Exercise directions
Starting with the first line of the listing, quote each line exactly until and including the one with "# A white plastered", leaving pictures out.

Supplied data
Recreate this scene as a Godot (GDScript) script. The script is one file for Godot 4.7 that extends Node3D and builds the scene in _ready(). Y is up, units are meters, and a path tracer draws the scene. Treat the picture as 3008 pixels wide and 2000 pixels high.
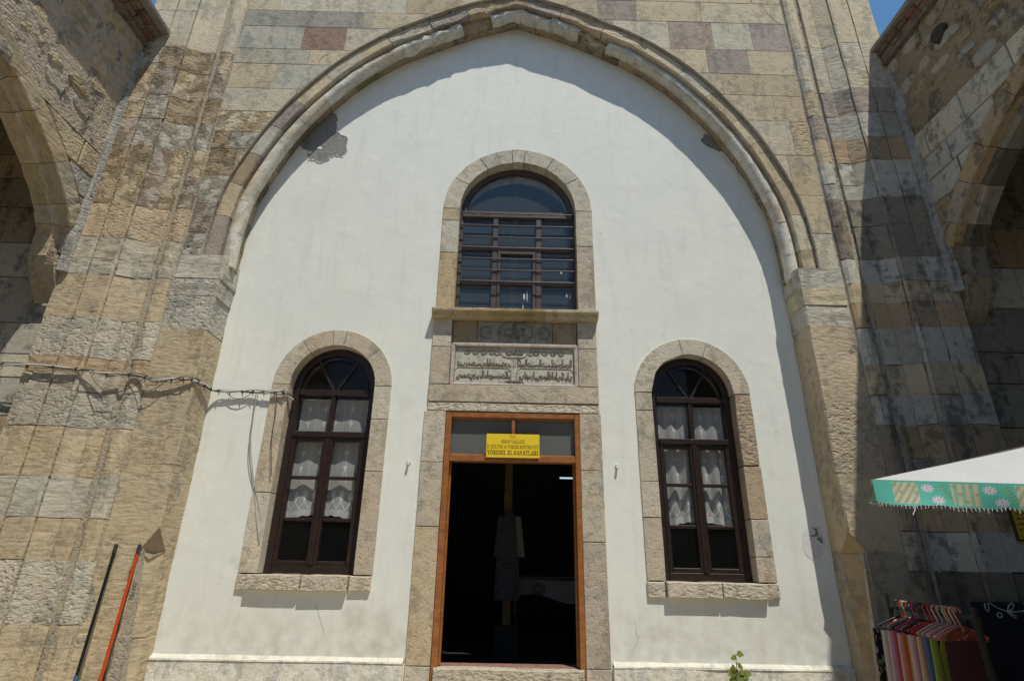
extends Node3D
# A white plastered wall under a pointed stone arch, seen from a courtyard. x right, y up, z towards the camera; the wall's face is z = 0, the arch is centred on x = 0.

class MB:
	var v := PackedVector3Array()
	var n := PackedVector3Array()
	var c := PackedColorArray()
	var u := PackedVector2Array()
	var col := Color(1, 1, 1)
	func tri(a: Vector3, b: Vector3, d: Vector3, ref: Vector3) -> void:
		var nn := (d - a).cross(b - a)
		if nn.length_squared() < 1e-16:
			return
		if nn.dot(ref) < 0.0:
			nn = -nn
			var t := b
			b = d
			d = t
		nn = nn.normalized()
		v.append(a); v.append(b); v.append(d)
		n.append(nn); n.append(nn); n.append(nn)
		c.append(col); c.append(col); c.append(col)
		u.append(Vector2.ZERO); u.append(Vector2.ZERO); u.append(Vector2.ZERO)
	func quad(a: Vector3, b: Vector3, d: Vector3, e: Vector3, ref: Vector3) -> void:
		tri(a, b, d, ref)
		tri(a, d, e, ref)
	func strip(a: Vector3, b: Vector3, d: Vector3, e: Vector3, na: Vector3, nb: Vector3, nd: Vector3, ne: Vector3, uv := []) -> void:
		# smooth quad a b d e with a normal at each corner
		var ref := na + nb + nd + ne
		var p := [a, b, d, a, d, e]
		var q := [na, nb, nd, na, nd, ne]
		var w := [0, 1, 2, 0, 2, 3]
		if (d - a).cross(b - a).dot(ref) < 0.0:
			p = [a, d, b, a, e, d]
			q = [na, nd, nb, na, ne, nd]
			w = [0, 2, 1, 0, 3, 2]
		for i in 6:
			v.append(p[i]); n.append(q[i]); c.append(col)
			u.append(uv[w[i]] if uv.size() else Vector2.ZERO)
	func box(at: Vector3, size: Vector3, turn := Basis(), bev := 0.0) -> void:
		var h := size / 2.0
		var b: float = min(bev, min(h.x, min(h.y, h.z)) * 0.9)
		for ax in 3:
			for s in [-1.0, 1.0]:
				var i := (ax + 1) % 3
				var j := (ax + 2) % 3
				var ps := []
				for k in [[-1, -1], [1, -1], [1, 1], [-1, 1]]:
					var p := Vector3()
					p[ax] = s * h[ax]
					p[i] = k[0] * (h[i] - b)
					p[j] = k[1] * (h[j] - b)
					ps.append(at + turn * p)
				var r := Vector3()
				r[ax] = s
				quad(ps[0], ps[1], ps[2], ps[3], turn * r)
				if b > 0.0:
					for t in [-1.0, 1.0]:
						var m := []
						for e in [-1.0, 1.0]:
							var p := Vector3()
							p[ax] = s * h[ax]; p[i] = t * (h[i] - b); p[j] = e * (h[j] - b)
							var q := Vector3()
							q[ax] = s * (h[ax] - b); q[i] = t * h[i]; q[j] = e * (h[j] - b)
							m.append([p, q])
						var rr := Vector3()
						rr[ax] = s; rr[i] = t
						quad(at + turn * m[0][0], at + turn * m[0][1], at + turn * m[1][1], at + turn * m[1][0], turn * rr)
	func grid(rows: Array, uvs := true, close := false) -> void:
		# smooth sheet through rows of points
		var R := rows.size()
		var C: int = rows[0].size()
		var nn := []
		for i in R:
			var r := PackedVector3Array()
			for j in C:
				var a: Vector3 = rows[min(i + 1, R - 1)][j] - rows[max(i - 1, 0)][j]
				var j1 := (j + 1) % C if close else mini(j + 1, C - 1)
				var j0 := (j + C - 1) % C if close else maxi(j - 1, 0)
				var b: Vector3 = rows[i][j1] - rows[i][j0]
				r.append(a.cross(b).normalized())
			nn.append(r)
		for i in R - 1:
			for j in (C if close else C - 1):
				var k := (j + 1) % C
				var q := []
				if uvs:
					q = [Vector2(float(j) / (C - 1), float(i) / (R - 1)), Vector2(float(j + 1) / (C - 1), float(i) / (R - 1)), Vector2(float(j + 1) / (C - 1), float(i + 1) / (R - 1)), Vector2(float(j) / (C - 1), float(i + 1) / (R - 1))]
				strip(rows[i][j], rows[i][k], rows[i + 1][k], rows[i + 1][j], nn[i][j], nn[i][k], nn[i + 1][k], nn[i + 1][j], q)
	func tube(path: Array, radius: float, sides := 6, taper := 1.0) -> void:
		var rings := []
		var nrm := []
		var up := Vector3(0.13, 0.97, 0.21)
		for i in path.size():
			var d: Vector3 = (path[mini(i + 1, path.size() - 1)] - path[maxi(i - 1, 0)]).normalized()
			var x := d.cross(up)
			if x.length() < 0.05:
				x = d.cross(Vector3(1, 0, 0))
			x = x.normalized()
			var y := d.cross(x).normalized()
			var r := radius * lerpf(1.0, taper, float(i) / maxf(1.0, path.size() - 1.0))
			var ring := PackedVector3Array()
			var rn := PackedVector3Array()
			for k in sides:
				var t := TAU * k / sides
				var o := x * cos(t) + y * sin(t)
				ring.append(path[i] + o * r)
				rn.append(o)
			rings.append(ring)
			nrm.append(rn)
		for i in path.size() - 1:
			for k in sides:
				var l := (k + 1) % sides
				strip(rings[i][k], rings[i][l], rings[i + 1][l], rings[i + 1][k], nrm[i][k], nrm[i][l], nrm[i + 1][l], nrm[i + 1][k])
		for e in [0, path.size() - 1]:
			var d: Vector3 = (path[e] - path[1 if e == 0 else e - 1]).normalized()
			for k in sides - 2:
				tri(rings[e][0], rings[e][k + 1], rings[e][k + 2], d)
	func sweep(frames: Array, sec: PackedVector2Array, smooth := false, caps := true, jig := 0.0, rng: RandomNumberGenerator = null) -> void:
		# a closed section carried along frames (x and y of each basis span the section)
		var cen := Vector2()
		for p in sec:
			cen += p / sec.size()
		var rings := []
		for f: Transform3D in frames:
			var r := PackedVector3Array()
			for p in sec:
				var q := p
				if jig > 0.0:
					q += Vector2(rng.randf_range(-jig, jig), rng.randf_range(-jig, jig))
				r.append(f.origin + f.basis.x * q.x + f.basis.y * q.y)
			rings.append(r)
		var S := sec.size()
		for i in frames.size() - 1:
			var f: Transform3D = frames[i]
			var g: Transform3D = frames[i + 1]
			var c0 := f.origin + f.basis.x * cen.x + f.basis.y * cen.y
			var c1 := g.origin + g.basis.x * cen.x + g.basis.y * cen.y
			for j in S:
				var k := (j + 1) % S
				if smooth:
					strip(rings[i][j], rings[i][k], rings[i + 1][k], rings[i + 1][j], (rings[i][j] - c0).normalized(), (rings[i][k] - c0).normalized(), (rings[i + 1][k] - c1).normalized(), (rings[i + 1][j] - c1).normalized())
				else:
					var e := sec[k] - sec[j]
					var o2 := Vector2(e.y, -e.x)
					if o2.dot((sec[k] + sec[j]) / 2.0 - cen) < 0.0:
						o2 = -o2
					quad(rings[i][j], rings[i][k], rings[i + 1][k], rings[i + 1][j], f.basis.x * o2.x + f.basis.y * o2.y)
		if caps:
			for e in [0, frames.size() - 1]:
				var f: Transform3D = frames[e]
				var g: Transform3D = frames[1 if e == 0 else e - 1]
				var d := f.origin - g.origin
				var cc := f.origin + f.basis.x * cen.x + f.basis.y * cen.y
				for j in S:
					tri(cc, rings[e][j], rings[e][(j + 1) % S], d)
	func stone(poly: PackedVector2Array, xf: Transform3D, front: float, depth: float, rough: float, bev: float, rng: RandomNumberGenerator, seg := 0.3) -> void:
		# one block: face with worn arrises and slightly uneven outline, sides running back
		if poly.size() < 3:
			return
		if Geometry2D.is_polygon_clockwise(poly):
			poly.reverse()
		var pts := PackedVector2Array()
		for i in poly.size():
			var a := poly[i]
			var b := poly[(i + 1) % poly.size()]
			var k := clampi(int(a.distance_to(b) / seg), 1, 4)
			for t in k:
				pts.append(a.lerp(b, float(t) / k))
		var cen := Vector2()
		for p in pts:
			cen += p / pts.size()
		var N := pts.size()
		var inner := PackedVector2Array()
		var outer := PackedVector2Array()
		for i in N:
			var e1 := (pts[i] - pts[(i + N - 1) % N]).normalized()
			var e2 := (pts[(i + 1) % N] - pts[i]).normalized()
			var inw := (Vector2(-e1.y, e1.x) + Vector2(-e2.y, e2.x)).normalized()
			var jit := inw * rng.randf_range(0.0, rough)
			if e1.dot(e2) < 0.5:
				jit += inw * rough * 0.6
			outer.append(pts[i] + jit)
			inner.append(pts[i] + jit + inw * bev * rng.randf_range(0.7, 1.5))
		var w := xf.basis.z
		var base := col
		var fr := []
		var ou := []
		var ba := []
		for i in N:
			fr.append(xf * Vector3(inner[i].x, inner[i].y, front + rng.randf_range(-0.4, 0.4) * rough))
			ou.append(xf * Vector3(outer[i].x, outer[i].y, front - bev * rng.randf_range(0.7, 1.4)))
			ba.append(xf * Vector3(outer[i].x, outer[i].y, front - depth))
		var cc := xf * Vector3(cen.x, cen.y, front + rng.randf_range(-0.3, 0.5) * rough)
		for i in N:
			var k := (i + 1) % N
			tri(cc, fr[i], fr[k], w)
			var od := xf.basis * Vector3(outer[k].y - outer[i].y, outer[i].x - outer[k].x, 0)
			quad(fr[i], fr[k], ou[k], ou[i], w + od.normalized())
			quad(ou[i], ou[k], ba[k], ba[i], od)
		col = base
	func mesh() -> ArrayMesh:
		var m := ArrayMesh.new()
		var a := []
		a.resize(Mesh.ARRAY_MAX)
		a[Mesh.ARRAY_VERTEX] = v
		a[Mesh.ARRAY_NORMAL] = n
		a[Mesh.ARRAY_COLOR] = c
		a[Mesh.ARRAY_TEX_UV] = u
		m.add_surface_from_arrays(Mesh.PRIMITIVE_TRIANGLES, a)
		return m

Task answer
Recreate this scene as a Godot (GDScript) script. The script is one file for Godot 4.7 that extends Node3D and builds the scene in _ready(). Y is up, units are meters, and a path tracer draws the scene. Treat the picture as 3008 pixels wide and 2000 pixels high.
extends Node3D
# A white plastered wall under a pointed stone arch, seen from a courtyard. x right, y up, z towards the camera; the wall's face is z = 0, the arch is centred on x = 0.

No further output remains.